- _Exercise description_
Copy out every line in which the string "this" occurs.

Records with scene code
····················

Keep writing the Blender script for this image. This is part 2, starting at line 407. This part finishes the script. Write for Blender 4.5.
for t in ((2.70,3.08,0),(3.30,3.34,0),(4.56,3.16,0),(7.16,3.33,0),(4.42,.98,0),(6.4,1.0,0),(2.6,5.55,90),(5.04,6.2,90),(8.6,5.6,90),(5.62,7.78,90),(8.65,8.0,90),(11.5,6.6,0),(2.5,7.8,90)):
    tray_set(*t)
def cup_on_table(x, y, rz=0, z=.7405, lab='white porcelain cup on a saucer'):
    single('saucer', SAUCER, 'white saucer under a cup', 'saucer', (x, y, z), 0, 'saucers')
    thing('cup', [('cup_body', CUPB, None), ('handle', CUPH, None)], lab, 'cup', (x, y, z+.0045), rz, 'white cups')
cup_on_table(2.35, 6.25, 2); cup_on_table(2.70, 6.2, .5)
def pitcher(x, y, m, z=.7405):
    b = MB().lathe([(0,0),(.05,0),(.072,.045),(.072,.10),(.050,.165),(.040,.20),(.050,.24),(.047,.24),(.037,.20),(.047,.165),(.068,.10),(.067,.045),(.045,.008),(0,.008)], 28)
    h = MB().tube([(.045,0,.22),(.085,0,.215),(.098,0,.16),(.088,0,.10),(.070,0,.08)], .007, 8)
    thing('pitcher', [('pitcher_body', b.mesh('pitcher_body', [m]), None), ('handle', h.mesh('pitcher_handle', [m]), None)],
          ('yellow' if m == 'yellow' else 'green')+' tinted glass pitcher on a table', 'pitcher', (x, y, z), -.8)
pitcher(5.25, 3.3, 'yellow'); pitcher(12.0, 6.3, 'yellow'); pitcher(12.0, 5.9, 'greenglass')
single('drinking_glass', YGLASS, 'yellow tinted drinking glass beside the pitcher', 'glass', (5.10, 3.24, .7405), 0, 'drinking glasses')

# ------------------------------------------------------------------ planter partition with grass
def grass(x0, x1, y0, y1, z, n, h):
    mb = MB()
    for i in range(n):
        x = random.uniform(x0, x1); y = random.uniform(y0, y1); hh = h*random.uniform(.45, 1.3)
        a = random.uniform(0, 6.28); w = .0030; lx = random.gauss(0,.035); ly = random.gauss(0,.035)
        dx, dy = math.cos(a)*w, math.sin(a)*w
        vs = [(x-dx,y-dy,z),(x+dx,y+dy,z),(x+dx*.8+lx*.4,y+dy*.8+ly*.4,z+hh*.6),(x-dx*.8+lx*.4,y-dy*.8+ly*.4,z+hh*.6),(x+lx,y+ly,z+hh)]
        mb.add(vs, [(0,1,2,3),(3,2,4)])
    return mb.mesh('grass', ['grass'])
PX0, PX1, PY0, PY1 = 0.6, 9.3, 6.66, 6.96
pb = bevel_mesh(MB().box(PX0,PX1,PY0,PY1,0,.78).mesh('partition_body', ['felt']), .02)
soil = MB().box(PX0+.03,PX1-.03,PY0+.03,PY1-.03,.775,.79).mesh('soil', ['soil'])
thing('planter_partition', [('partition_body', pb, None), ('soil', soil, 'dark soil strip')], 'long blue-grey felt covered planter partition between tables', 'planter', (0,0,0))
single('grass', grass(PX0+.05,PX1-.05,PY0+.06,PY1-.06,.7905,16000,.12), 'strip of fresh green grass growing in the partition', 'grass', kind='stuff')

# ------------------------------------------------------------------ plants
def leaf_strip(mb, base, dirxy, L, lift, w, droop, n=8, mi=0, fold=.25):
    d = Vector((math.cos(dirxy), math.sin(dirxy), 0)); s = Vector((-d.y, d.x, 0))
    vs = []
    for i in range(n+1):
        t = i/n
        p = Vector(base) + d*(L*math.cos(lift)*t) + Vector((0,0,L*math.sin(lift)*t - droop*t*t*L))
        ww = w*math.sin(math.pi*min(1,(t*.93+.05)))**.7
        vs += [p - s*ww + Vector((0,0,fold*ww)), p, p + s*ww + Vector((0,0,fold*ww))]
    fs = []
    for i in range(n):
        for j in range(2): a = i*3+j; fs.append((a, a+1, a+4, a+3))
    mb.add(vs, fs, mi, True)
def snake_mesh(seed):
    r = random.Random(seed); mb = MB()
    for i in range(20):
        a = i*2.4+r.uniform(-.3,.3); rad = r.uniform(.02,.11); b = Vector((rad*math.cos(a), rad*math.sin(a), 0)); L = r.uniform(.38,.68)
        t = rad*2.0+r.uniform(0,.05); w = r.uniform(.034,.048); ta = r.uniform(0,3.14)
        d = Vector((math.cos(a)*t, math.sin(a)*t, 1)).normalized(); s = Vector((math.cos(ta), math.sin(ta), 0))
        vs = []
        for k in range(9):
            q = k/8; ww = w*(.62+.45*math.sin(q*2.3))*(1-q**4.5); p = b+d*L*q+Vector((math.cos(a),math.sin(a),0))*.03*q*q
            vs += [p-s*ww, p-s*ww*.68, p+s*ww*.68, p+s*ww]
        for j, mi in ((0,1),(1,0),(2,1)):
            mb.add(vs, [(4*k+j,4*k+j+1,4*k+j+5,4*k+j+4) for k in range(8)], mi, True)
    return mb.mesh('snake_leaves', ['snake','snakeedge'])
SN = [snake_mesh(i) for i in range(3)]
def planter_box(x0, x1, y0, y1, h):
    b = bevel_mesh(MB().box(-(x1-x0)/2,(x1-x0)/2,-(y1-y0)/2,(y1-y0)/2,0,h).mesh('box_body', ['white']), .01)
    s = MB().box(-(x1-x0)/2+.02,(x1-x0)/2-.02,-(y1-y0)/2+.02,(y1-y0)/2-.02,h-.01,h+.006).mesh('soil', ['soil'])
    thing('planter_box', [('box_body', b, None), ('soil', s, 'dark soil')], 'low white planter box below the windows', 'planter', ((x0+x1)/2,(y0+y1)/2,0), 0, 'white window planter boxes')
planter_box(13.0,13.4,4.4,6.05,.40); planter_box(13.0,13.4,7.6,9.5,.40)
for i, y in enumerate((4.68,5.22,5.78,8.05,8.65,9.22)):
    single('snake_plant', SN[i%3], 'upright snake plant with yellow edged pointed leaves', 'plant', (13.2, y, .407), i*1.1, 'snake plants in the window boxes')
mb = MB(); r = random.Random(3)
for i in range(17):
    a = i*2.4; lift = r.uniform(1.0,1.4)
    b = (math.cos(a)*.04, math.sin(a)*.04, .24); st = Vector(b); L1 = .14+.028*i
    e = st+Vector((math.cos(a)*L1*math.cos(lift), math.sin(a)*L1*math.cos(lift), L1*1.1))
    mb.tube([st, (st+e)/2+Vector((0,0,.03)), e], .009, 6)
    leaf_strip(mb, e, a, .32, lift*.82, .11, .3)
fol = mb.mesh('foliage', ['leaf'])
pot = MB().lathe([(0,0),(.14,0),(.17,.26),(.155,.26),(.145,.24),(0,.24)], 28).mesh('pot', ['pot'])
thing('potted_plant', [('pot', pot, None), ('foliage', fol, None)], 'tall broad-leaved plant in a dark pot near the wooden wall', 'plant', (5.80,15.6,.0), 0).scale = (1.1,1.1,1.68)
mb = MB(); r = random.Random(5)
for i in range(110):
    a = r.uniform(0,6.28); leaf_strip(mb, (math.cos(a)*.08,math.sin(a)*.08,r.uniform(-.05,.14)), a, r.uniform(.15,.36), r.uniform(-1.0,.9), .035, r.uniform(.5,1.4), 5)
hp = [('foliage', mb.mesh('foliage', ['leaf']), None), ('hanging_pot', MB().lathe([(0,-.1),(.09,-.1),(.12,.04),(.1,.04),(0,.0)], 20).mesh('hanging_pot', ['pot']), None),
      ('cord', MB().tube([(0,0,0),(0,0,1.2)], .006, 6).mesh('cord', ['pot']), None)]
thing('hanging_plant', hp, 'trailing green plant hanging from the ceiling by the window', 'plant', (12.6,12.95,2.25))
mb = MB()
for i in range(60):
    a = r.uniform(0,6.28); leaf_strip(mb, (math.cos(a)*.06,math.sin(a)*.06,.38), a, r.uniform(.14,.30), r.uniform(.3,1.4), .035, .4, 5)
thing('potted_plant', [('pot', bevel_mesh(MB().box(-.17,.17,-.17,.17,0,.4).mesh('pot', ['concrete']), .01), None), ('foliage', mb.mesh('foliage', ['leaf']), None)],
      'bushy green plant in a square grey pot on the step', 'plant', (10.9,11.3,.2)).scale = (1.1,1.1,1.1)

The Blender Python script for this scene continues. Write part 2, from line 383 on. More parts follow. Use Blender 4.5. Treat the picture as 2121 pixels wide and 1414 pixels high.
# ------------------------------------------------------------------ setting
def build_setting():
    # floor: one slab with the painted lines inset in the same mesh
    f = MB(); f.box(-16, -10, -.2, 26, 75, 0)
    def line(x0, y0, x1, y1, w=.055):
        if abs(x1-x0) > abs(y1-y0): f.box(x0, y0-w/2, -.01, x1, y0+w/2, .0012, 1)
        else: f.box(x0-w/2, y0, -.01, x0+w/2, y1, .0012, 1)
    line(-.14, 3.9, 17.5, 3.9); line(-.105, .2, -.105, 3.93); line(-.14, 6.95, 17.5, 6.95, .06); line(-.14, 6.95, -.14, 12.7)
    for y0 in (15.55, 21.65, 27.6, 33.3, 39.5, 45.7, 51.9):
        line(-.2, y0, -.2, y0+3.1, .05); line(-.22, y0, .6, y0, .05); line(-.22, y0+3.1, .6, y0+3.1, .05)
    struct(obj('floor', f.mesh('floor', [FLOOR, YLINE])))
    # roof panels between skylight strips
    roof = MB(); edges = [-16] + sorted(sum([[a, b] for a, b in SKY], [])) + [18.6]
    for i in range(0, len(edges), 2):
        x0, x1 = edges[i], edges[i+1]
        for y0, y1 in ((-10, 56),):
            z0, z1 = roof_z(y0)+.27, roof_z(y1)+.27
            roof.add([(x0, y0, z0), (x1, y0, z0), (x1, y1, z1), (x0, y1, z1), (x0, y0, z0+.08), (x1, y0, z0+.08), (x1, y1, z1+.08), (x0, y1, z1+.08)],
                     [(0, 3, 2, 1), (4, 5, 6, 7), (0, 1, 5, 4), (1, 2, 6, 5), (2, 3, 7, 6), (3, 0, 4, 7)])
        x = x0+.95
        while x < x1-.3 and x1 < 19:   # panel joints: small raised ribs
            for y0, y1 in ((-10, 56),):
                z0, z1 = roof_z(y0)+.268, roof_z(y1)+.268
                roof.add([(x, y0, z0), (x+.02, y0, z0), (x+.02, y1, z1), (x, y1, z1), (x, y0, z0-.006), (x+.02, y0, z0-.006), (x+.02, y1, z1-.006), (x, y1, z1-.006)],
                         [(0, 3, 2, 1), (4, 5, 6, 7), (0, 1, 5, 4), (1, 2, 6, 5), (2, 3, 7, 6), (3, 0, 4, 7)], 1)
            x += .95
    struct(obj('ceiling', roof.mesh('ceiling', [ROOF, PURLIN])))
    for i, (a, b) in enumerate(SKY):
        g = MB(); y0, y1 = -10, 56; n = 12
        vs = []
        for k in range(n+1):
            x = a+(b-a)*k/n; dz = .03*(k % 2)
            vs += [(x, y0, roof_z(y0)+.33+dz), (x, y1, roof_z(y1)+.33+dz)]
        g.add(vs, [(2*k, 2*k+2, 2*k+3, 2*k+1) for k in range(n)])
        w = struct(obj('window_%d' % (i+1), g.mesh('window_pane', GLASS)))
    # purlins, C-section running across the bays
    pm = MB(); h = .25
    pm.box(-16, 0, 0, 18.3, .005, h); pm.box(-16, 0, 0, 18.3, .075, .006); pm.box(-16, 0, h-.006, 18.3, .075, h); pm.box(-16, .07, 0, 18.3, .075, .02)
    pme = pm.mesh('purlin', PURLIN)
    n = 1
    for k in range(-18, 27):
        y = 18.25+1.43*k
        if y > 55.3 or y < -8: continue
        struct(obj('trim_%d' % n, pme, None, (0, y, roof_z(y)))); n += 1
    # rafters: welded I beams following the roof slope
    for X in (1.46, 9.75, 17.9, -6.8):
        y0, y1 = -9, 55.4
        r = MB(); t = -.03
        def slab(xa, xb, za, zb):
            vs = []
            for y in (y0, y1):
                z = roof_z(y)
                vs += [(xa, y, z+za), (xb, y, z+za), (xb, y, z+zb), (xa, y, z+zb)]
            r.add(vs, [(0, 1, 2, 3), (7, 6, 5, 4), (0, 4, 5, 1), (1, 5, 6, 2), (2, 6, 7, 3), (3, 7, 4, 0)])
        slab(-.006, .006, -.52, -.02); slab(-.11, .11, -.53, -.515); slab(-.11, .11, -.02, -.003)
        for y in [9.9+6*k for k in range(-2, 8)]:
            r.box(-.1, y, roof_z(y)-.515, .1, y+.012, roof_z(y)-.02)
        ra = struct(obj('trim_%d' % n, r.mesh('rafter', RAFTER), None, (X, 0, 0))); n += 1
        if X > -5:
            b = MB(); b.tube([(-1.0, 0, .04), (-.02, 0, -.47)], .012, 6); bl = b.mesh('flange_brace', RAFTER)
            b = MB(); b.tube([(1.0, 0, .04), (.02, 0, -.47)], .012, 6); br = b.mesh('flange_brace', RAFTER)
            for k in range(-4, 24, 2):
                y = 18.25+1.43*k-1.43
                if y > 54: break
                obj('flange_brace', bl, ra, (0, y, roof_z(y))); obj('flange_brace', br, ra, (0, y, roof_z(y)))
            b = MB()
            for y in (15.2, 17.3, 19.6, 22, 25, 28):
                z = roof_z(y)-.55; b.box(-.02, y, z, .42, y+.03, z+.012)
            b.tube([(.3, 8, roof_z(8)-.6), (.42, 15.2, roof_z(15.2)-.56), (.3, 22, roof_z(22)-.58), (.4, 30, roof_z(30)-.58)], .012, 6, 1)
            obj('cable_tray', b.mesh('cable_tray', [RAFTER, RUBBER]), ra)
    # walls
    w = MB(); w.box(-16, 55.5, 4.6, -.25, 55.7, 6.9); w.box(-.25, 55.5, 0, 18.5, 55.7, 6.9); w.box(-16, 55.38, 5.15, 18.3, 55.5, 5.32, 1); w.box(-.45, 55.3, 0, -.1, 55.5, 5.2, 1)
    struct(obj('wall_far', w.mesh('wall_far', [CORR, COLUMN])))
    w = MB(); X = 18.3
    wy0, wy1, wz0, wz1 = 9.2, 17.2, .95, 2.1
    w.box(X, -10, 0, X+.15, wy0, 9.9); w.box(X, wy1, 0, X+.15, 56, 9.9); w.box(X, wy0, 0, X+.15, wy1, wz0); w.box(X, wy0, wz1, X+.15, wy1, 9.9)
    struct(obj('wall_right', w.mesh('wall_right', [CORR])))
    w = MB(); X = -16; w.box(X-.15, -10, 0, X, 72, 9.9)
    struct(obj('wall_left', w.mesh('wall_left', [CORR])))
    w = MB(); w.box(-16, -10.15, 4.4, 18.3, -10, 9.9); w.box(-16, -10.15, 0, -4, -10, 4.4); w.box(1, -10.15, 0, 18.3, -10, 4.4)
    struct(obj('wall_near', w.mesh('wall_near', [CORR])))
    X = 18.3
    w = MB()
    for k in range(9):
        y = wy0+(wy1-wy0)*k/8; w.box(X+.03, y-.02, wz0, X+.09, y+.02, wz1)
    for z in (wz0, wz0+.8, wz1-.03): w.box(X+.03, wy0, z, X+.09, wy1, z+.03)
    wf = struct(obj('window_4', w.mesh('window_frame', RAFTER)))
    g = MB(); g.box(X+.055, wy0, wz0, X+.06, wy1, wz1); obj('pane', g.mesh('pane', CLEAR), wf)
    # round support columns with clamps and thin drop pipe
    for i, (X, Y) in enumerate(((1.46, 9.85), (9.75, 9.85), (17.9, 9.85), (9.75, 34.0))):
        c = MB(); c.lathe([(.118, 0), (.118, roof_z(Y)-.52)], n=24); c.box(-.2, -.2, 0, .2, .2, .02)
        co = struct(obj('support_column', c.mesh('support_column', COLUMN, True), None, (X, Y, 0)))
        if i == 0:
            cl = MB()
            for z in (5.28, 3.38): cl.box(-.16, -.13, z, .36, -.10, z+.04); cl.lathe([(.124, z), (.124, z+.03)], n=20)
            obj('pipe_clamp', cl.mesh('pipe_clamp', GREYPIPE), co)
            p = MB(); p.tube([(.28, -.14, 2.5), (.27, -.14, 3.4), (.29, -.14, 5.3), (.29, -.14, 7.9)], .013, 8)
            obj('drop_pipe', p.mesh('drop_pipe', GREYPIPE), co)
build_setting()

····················

- _Completed task_
Keep writing the Blender script for this image. This is part 2, starting at line 407. This part finishes the script. Write for Blender 4.5.
The Blender Python script for this scene continues. Write part 2, from line 383 on. More parts follow. Use Blender 4.5. Treat the picture as 2121 pixels wide and 1414 pixels high.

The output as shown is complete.